Later today i will likely "labor with" this person over the phone. My hope is that i can illumine the boundary for the person to discover, a boundary that is open for this person but requires mutual effort. I have to expect that i'm going to fail to see any evidence of success, though. There's the fact that many other Friends have labored with this person, and just the sensible fact that i cannot be attached to outcomes.

* I need to get exercise: indeed, i may have already missed the sun light of today. Fiddlesticks.
* I need to write my quarterly report.

I'm suspecting i'm not eating well although i have a hard time pointing to any meal i'm short shifting myself on. We'll see how a walk helps.

Last night i heard the New Century Chamber Orchestra in Palo Alto. I was expecting a community and amateur performance but was impressed by the incredible professional performance. Only fifteen minutes away! And not on 101! And parking was easy! Christine deserves incredible music in her life, and while i appreciate the artistry of the San Francisco symphony, my the cost of tickets plus the drive and the parking and the traffic.... Well, these tickets aren't cheap, but it's so close! I should encourage Christine to pick out tickets for this spring.
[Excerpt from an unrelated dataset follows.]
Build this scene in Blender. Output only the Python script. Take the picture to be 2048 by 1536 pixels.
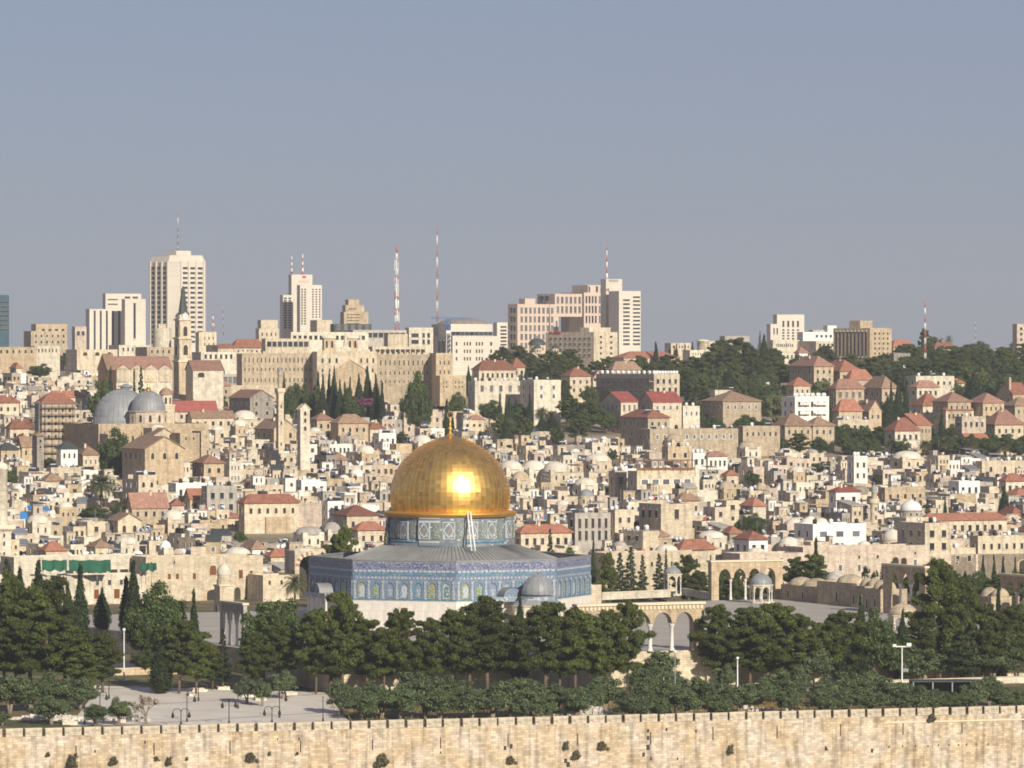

25 March: http://www.ncco.org/1011season/masteryofschubert.htm
21 May: http://www.ncco.org/1011season/worldpremiere.htm

The performance last night: http://www.ncco.org/1011season/waltzinginappalachia.htm

Bach (arr. Sitkovetsky): Goldberg Variations
Mark O’Connor: Song of the Liberty Bell
Mark O’Connor: Strings and Threads
Mark O’Connor, violin
Mark O’Connor: Appalachia Waltz

Not at all Copland-y, thank heavens, because i find Copland annoying. The Goldberg Variations were an amazing marathon performance and somewhat taxed my ability to listen, but i became utterly enthralled by the concertmaster and first violinist of this group that performs without a conductor.